◆ Short task:
Find every line with the word "scene". Copy those lines.

** Start of Data lines **

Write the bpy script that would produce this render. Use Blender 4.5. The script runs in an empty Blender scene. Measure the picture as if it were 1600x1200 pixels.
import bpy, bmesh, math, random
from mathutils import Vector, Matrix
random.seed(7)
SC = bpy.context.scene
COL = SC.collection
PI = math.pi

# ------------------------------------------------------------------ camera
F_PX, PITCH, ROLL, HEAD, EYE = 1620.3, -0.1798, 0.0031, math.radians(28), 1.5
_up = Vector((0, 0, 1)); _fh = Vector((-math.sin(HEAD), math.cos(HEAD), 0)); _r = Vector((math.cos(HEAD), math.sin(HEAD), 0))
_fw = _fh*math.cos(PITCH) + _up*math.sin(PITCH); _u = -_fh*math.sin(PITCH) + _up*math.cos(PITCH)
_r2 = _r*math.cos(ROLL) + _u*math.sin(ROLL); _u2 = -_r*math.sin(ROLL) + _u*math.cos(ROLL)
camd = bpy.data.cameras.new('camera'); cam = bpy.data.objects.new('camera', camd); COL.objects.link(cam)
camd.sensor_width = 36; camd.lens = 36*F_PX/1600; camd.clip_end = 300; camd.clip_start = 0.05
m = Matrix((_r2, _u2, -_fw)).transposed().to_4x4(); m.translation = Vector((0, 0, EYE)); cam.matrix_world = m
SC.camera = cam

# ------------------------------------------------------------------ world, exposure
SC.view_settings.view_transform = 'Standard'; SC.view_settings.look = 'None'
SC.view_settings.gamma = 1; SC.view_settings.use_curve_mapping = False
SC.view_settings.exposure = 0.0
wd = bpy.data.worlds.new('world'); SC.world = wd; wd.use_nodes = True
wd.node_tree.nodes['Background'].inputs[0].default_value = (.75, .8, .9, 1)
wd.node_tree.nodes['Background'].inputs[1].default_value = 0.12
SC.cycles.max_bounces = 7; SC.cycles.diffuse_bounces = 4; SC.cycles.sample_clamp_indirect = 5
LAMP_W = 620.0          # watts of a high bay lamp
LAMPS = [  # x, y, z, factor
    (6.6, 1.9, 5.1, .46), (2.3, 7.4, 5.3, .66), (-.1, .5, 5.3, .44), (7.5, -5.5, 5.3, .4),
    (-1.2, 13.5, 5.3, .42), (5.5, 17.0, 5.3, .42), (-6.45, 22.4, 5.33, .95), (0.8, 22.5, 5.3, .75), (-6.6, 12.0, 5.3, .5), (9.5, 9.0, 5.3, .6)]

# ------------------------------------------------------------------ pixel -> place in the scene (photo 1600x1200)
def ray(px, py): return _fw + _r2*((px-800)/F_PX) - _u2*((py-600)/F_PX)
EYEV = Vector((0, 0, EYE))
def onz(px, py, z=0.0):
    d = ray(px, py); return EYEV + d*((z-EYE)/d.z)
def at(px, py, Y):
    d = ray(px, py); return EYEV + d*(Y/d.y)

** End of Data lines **

◆ Answer to the task:
Write the bpy script that would produce this render. Use Blender 4.5. The script runs in an empty Blender scene. Measure the picture as if it were 1600x1200 pixels.
SC = bpy.context.scene
# ------------------------------------------------------------------ pixel -> place in the scene (photo 1600x1200)